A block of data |
Begin

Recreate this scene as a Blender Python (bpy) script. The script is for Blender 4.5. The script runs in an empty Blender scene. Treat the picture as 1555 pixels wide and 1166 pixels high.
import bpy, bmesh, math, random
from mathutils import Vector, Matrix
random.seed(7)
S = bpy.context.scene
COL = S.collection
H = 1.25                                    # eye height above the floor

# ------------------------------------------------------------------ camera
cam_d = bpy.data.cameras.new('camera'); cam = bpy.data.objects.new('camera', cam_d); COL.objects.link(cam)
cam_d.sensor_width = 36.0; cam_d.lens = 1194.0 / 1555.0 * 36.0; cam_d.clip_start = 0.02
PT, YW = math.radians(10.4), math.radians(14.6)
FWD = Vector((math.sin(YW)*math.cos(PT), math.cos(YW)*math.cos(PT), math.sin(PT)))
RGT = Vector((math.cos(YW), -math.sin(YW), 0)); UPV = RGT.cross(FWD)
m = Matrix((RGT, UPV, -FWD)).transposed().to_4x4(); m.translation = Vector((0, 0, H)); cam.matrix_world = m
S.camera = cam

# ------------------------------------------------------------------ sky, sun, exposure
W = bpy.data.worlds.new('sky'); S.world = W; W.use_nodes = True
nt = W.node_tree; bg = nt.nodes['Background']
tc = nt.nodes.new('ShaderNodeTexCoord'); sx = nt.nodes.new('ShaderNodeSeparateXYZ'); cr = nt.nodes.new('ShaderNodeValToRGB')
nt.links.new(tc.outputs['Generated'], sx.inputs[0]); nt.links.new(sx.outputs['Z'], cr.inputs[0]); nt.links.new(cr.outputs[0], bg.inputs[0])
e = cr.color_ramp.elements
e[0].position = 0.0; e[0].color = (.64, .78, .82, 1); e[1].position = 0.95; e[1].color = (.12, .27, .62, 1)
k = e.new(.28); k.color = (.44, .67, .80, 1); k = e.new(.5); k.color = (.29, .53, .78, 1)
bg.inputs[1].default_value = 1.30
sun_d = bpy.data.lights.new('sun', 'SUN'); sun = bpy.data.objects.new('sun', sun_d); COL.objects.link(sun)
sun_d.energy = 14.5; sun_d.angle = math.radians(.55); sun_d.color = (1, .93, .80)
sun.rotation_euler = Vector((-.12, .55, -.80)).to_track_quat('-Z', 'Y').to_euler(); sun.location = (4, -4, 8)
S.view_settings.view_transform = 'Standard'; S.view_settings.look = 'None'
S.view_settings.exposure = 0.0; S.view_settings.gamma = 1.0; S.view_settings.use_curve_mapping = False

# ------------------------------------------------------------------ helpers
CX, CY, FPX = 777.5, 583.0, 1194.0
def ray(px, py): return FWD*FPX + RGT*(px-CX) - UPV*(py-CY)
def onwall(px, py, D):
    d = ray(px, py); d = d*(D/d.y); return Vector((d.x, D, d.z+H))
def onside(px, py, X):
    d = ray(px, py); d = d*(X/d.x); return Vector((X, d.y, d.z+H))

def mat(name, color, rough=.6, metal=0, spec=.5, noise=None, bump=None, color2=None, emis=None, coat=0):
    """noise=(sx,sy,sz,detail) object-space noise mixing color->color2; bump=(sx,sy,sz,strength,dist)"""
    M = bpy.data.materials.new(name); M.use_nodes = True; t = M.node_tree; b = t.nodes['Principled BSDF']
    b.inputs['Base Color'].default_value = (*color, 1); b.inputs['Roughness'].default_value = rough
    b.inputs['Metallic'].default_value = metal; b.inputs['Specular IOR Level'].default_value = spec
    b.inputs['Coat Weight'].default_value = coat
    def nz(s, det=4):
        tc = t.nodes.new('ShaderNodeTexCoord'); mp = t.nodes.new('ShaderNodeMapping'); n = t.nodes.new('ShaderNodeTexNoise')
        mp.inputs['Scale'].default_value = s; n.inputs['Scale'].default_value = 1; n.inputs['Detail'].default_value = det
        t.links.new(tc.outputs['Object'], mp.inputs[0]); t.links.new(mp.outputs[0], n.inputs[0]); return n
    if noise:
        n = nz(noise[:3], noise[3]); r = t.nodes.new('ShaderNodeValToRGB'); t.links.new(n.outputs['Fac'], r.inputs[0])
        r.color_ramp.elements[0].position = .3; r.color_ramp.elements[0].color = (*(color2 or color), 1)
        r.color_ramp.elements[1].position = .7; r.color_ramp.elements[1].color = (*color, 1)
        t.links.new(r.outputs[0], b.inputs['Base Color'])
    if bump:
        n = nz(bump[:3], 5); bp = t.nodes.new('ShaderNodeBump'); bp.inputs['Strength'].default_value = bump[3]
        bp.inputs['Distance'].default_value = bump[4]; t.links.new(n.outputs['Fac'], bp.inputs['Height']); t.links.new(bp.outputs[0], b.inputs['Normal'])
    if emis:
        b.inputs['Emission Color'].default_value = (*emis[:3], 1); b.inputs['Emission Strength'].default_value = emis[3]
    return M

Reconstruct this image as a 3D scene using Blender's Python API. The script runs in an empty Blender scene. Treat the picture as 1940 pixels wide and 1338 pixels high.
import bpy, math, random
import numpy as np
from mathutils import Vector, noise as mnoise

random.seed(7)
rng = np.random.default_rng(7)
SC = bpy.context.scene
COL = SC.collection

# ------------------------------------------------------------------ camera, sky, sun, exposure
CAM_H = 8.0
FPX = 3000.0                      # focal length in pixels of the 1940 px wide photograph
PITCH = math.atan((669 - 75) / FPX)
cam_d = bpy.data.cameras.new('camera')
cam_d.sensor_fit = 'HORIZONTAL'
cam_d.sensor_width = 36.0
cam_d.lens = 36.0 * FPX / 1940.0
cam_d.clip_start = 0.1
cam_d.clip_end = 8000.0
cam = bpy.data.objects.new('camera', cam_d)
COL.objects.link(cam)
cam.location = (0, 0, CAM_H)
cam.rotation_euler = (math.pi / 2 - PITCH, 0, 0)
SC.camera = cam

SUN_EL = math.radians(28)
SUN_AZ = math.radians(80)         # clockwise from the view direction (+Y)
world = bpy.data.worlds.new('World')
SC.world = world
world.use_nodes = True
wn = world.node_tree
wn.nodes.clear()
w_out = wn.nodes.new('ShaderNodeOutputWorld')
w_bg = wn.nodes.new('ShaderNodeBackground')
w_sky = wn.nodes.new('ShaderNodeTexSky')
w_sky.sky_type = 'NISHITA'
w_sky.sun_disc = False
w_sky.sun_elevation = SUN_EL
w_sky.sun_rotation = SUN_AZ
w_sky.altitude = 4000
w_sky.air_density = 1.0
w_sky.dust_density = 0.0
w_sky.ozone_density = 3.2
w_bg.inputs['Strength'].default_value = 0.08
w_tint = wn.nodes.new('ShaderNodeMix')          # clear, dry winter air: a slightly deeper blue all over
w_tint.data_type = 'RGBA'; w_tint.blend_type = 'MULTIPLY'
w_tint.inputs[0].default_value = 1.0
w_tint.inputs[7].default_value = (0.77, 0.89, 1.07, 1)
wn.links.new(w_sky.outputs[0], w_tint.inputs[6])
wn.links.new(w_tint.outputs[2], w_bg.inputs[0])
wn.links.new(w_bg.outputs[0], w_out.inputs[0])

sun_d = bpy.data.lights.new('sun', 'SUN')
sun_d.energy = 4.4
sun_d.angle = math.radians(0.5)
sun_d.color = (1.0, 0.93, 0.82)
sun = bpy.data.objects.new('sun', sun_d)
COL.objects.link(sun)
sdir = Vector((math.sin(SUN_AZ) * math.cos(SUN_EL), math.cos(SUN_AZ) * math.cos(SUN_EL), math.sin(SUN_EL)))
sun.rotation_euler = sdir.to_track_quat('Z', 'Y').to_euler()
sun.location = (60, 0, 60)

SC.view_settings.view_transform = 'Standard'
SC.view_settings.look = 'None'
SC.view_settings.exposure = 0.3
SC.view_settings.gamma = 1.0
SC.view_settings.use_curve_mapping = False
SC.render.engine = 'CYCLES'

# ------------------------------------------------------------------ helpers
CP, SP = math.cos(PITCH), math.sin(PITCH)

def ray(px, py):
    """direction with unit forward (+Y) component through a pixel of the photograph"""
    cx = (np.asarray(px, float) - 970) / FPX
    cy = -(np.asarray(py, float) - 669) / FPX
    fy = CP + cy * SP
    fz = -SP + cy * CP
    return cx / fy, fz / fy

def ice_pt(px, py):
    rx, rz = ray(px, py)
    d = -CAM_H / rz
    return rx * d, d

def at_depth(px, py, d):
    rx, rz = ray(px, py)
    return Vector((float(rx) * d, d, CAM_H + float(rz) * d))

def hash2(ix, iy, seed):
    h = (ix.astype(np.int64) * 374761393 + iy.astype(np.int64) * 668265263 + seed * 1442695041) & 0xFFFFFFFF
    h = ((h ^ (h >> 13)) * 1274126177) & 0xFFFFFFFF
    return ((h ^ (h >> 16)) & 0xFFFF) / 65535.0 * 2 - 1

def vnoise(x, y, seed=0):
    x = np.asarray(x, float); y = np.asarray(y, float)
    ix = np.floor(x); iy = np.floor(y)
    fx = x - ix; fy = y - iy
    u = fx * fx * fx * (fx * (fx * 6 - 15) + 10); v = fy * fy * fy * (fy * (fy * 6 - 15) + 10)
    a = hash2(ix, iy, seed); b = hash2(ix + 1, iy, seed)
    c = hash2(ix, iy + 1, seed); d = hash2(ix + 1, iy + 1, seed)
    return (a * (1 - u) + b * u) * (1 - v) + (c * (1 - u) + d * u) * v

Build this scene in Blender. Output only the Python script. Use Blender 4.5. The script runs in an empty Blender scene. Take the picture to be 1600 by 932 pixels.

End

What to do | Solely the line containing "Reconstruct this image", the line containing "wn.links.new(w_bg.outputs[0], w_out.inputs[0])", and the lines between them are to be given again, exactly as written.

Expected answer |
Reconstruct this image as a 3D scene using Blender's Python API. The script runs in an empty Blender scene. Treat the picture as 1940 pixels wide and 1338 pixels high.
import bpy, math, random
import numpy as np
from mathutils import Vector, noise as mnoise

random.seed(7)
rng = np.random.default_rng(7)
SC = bpy.context.scene
COL = SC.collection

# ------------------------------------------------------------------ camera, sky, sun, exposure
CAM_H = 8.0
FPX = 3000.0                      # focal length in pixels of the 1940 px wide photograph
PITCH = math.atan((669 - 75) / FPX)
cam_d = bpy.data.cameras.new('camera')
cam_d.sensor_fit = 'HORIZONTAL'
cam_d.sensor_width = 36.0
cam_d.lens = 36.0 * FPX / 1940.0
cam_d.clip_start = 0.1
cam_d.clip_end = 8000.0
cam = bpy.data.objects.new('camera', cam_d)
COL.objects.link(cam)
cam.location = (0, 0, CAM_H)
cam.rotation_euler = (math.pi / 2 - PITCH, 0, 0)
SC.camera = cam

SUN_EL = math.radians(28)
SUN_AZ = math.radians(80)         # clockwise from the view direction (+Y)
world = bpy.data.worlds.new('World')
SC.world = world
world.use_nodes = True
wn = world.node_tree
wn.nodes.clear()
w_out = wn.nodes.new('ShaderNodeOutputWorld')
w_bg = wn.nodes.new('ShaderNodeBackground')
w_sky = wn.nodes.new('ShaderNodeTexSky')
w_sky.sky_type = 'NISHITA'
w_sky.sun_disc = False
w_sky.sun_elevation = SUN_EL
w_sky.sun_rotation = SUN_AZ
w_sky.altitude = 4000
w_sky.air_density = 1.0
w_sky.dust_density = 0.0
w_sky.ozone_density = 3.2
w_bg.inputs['Strength'].default_value = 0.08
w_tint = wn.nodes.new('ShaderNodeMix')          # clear, dry winter air: a slightly deeper blue all over
w_tint.data_type = 'RGBA'; w_tint.blend_type = 'MULTIPLY'
w_tint.inputs[0].default_value = 1.0
w_tint.inputs[7].default_value = (0.77, 0.89, 1.07, 1)
wn.links.new(w_sky.outputs[0], w_tint.inputs[6])
wn.links.new(w_tint.outputs[2], w_bg.inputs[0])
wn.links.new(w_bg.outputs[0], w_out.inputs[0])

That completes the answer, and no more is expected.